Principles of International Law Recognized in the Charter of the Nüremberg Tribunal and in the Judgment of the Tribunal, 1950.
Principle VI
The crimes hereinafter set out are punishable as crimes under international law:
(a) Crimes against peace:
(i) Planning, preparation, initiation or waging of a war of aggression or a war in violation of international treaties, agreements or assurances;
(ii) Participation in a common plan or conspiracy for the accomplishment of any of the acts mentioned under (i).
Posted by: dragon | Dec 14, 2008 4:47:40 PM
The action in Iraq was approved by both the UN and by the US senate. You might not like that and that is your right but you should blame the senators that voted for the authorization. Democrat and Republican alike voted for the Iraq action.
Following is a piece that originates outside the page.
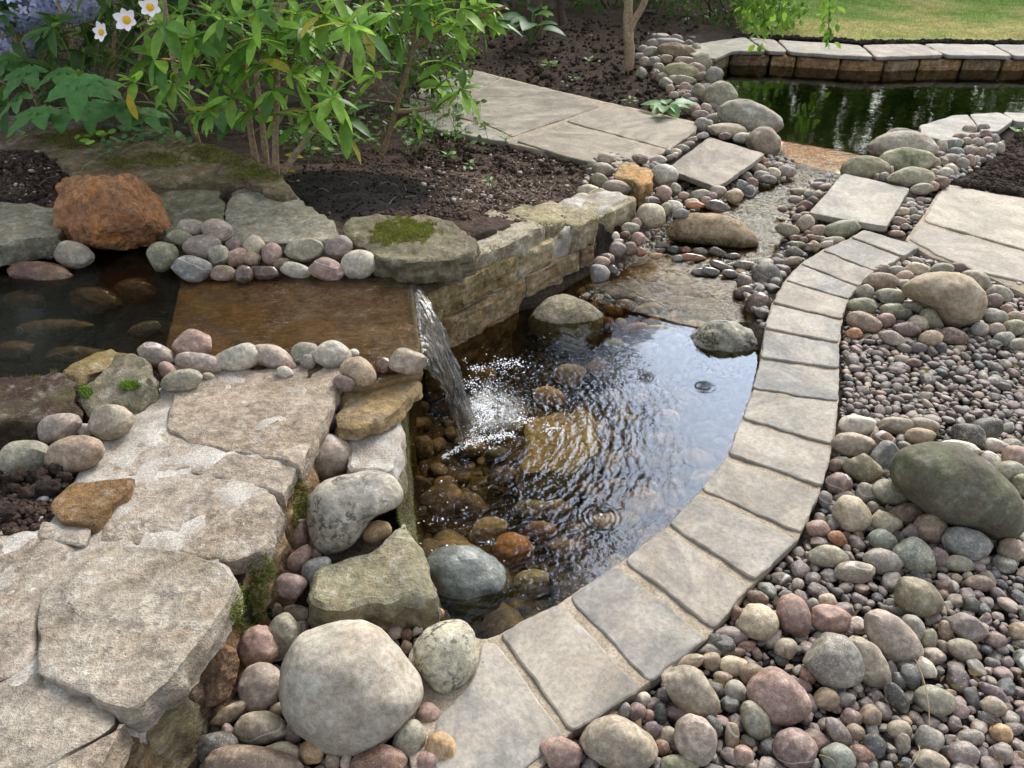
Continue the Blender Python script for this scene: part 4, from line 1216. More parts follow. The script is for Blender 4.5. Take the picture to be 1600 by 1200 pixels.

Posted by: James | Dec 14, 2008 5:40:23 PM
It is very unlikely that the Bush Administration will be held accountable within the United States. What we need to do is permit the World Court to have jurisdiction. Give them access to conduct a vialble investigation and hold those responsible for their abuse of power.
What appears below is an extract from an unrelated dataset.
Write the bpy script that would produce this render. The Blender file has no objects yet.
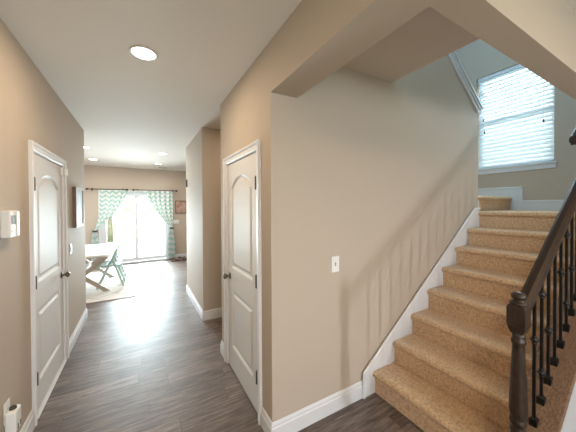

Posted by: Stephanie J. Wilkinson | Dec 14, 2008 5:55:05 PM
It doesn't matter what Bush did or does, he could have given every family in the US a million dollars each and all the democrats would still find fault in him. I mean, come on, he was blamed for the hurricane in New Orleans! How absurd is that?!?!?!?
Posted by: wmverdon | Dec 14, 2008 8:05:58 PM
He wasn't blamed for the hurricane itself, he was blamed for the horrible non-response to it..!
Posted by: duh | Dec 14, 2008 10:46:59 PM
He got only a little of what he deserves
Geo W Bush, Cheney, Rummy, Ashcroft and CCondi should be arrested for crimes against humanity!
Posted by: Aisha Jackson | Dec 15, 2008 12:26:05 PM
How quick the public forgets when the media jumps all over someone. The American Congress approved the war. When the facts didn't turn out to be true and the media went wild then Congress decided someone else must have approved going into Iraq. In 50 years George Bush will be remembered in a more favorable light.
Posted by: Pablo | Dec 16, 2008 11:00:57 AM
Congress may have approved going into Iraq but they didn't engender the idea. The buck will still stop at the Oval Office and Bush will be blamed for as long as he lives. Over time, the whole issue will only matter less because other current issues of the day will overshadow the past. I just have to wonder how the survivors of those killed in Iraq deal with the permanency of their loss.